Two of the children escaped the room where the blaze began, pulled out though a window by firefighters, but died later as a result of smoke inhalation, Langford said.

The firefighters couldn’t get to Dashiyah, whose body couldn’t be recovered until after the fire was out, Langford said. It took about an hour to extinguish the fire.

Seven people and a dog were in the upstairs apartment and were able to get out, said Julius Sutton, who was visiting there.

“The dog started barking, and people were downstairs banging on the door, saying, ‘There’s a fire, there’s a fire, get out,’ ” said Sutton, 35. “The house is totaled up. It’s pretty much destroyed.”

“It just happened so fast,” said Sheila Dorsey, 39, who escaped with her four children. “I’m just glad me and my kids made it out. We tried to go back in and get the other three kids, but the fire was so fast. We were trying to get through the back window, but we couldn’t do it.
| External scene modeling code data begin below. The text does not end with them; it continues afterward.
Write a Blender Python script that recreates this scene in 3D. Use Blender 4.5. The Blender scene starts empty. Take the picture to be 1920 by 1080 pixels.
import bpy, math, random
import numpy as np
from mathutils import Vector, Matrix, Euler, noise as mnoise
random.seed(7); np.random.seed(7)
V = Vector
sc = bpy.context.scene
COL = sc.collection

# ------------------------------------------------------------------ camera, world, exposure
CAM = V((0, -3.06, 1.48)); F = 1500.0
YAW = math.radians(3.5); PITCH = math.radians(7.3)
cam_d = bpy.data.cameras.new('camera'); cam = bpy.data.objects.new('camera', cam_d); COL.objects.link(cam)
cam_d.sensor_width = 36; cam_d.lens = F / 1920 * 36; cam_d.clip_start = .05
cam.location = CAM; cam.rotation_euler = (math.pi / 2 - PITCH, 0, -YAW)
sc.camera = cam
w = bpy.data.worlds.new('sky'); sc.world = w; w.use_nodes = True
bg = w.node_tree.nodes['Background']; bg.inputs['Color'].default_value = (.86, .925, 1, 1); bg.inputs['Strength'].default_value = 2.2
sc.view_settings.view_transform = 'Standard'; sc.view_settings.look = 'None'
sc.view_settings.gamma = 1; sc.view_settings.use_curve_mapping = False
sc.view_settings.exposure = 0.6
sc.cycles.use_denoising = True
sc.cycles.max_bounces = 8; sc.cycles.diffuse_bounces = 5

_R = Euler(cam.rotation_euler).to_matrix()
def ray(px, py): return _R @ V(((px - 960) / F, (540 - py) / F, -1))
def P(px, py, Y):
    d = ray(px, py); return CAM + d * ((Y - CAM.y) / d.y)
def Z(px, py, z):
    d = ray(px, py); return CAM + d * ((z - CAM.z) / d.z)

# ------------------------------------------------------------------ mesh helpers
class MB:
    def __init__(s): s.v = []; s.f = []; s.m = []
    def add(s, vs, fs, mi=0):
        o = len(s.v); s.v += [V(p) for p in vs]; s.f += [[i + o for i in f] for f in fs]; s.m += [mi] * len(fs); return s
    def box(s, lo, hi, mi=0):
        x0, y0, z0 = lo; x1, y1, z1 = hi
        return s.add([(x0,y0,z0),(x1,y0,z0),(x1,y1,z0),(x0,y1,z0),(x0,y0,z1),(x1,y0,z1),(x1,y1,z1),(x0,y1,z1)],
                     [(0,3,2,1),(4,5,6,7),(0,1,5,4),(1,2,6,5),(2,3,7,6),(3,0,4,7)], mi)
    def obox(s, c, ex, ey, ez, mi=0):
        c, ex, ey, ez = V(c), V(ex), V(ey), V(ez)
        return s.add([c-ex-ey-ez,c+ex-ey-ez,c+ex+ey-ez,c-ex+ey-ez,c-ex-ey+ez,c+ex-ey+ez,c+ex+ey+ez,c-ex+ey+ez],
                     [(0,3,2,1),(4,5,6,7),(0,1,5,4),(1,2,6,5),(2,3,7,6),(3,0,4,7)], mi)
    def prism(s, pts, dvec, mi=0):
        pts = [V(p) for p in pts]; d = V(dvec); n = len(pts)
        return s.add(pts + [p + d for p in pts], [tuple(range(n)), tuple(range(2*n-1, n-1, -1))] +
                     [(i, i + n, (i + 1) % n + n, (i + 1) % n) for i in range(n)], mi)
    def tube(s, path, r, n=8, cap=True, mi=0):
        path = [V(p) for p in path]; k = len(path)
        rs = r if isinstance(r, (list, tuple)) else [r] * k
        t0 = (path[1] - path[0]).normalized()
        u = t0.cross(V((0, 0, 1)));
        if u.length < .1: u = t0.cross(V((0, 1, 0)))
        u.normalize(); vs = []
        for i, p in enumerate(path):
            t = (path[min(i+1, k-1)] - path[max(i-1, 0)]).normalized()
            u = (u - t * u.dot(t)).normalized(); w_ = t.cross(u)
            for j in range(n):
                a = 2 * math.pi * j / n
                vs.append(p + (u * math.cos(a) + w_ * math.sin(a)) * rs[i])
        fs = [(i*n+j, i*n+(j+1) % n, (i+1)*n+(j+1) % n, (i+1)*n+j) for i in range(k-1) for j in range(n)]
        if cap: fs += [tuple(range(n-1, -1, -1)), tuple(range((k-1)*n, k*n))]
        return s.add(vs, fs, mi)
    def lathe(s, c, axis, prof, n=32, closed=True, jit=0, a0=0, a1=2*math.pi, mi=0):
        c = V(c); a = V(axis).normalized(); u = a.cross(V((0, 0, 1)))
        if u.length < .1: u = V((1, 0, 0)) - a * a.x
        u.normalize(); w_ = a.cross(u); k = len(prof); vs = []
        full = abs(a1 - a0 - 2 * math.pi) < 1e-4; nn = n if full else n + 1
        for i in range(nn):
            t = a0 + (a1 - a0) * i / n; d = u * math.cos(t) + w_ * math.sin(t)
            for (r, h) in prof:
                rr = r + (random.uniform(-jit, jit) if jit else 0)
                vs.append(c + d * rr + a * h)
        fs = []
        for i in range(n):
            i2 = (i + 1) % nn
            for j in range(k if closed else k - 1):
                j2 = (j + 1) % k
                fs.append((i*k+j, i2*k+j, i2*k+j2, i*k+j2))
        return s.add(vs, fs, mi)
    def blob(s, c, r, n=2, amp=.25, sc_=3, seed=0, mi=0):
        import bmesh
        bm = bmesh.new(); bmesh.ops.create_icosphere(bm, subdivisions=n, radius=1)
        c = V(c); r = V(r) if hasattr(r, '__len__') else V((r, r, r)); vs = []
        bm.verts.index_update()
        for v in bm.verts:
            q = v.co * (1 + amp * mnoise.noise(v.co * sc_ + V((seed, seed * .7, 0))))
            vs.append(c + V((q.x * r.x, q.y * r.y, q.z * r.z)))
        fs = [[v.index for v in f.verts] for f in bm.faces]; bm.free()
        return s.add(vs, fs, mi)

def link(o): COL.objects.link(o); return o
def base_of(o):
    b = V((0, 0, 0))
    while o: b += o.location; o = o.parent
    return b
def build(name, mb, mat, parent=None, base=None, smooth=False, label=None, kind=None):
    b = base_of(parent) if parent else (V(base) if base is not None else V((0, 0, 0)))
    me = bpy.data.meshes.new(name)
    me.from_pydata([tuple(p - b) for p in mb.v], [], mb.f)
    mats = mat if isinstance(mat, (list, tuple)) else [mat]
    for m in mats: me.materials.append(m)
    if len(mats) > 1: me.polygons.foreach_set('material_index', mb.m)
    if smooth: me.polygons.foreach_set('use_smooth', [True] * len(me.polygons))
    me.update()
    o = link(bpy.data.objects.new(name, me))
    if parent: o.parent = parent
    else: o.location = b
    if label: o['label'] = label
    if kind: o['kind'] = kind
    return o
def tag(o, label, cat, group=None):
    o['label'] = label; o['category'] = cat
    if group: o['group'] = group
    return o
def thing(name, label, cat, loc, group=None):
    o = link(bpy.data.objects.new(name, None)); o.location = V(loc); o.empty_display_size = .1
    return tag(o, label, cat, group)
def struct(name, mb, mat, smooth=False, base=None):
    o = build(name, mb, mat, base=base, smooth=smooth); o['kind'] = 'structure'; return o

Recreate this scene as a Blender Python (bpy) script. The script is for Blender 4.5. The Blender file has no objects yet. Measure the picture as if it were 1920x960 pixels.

There was too much fire.

“Thank God for my dog,” Dorsey added. “It saved our lives.”

When Dorsey’s family was later allowed back into the home to retrieve their belongings, they found the family’s cat, Tigger, alive in an upstairs closet.

The building’s manager, Seronsa Charles, said 17 people actually lived in the building and that each of the two apartments had five bedrooms.

Neighbors gathered up clothes and food to help the bereaved and now-homeless family.

“They’re great parents,” Donna Mack, who lives a few doors away and donated children’s clothes, said of Austin and Sims. “Their kids are always clean and smartly dressed, and Samantha was always with them.”

American Red Cross officials and a CTA warming bus were at the home Thursday morning to help the people displaced by the fire.

“My other kids, they don’t really understand the gravity of the situation,” Austin said, standing outside the warming bus while his children, inside, huddled in blankets against the morning chill. “My wife and I, we don’t have any other options at this point but to wait.”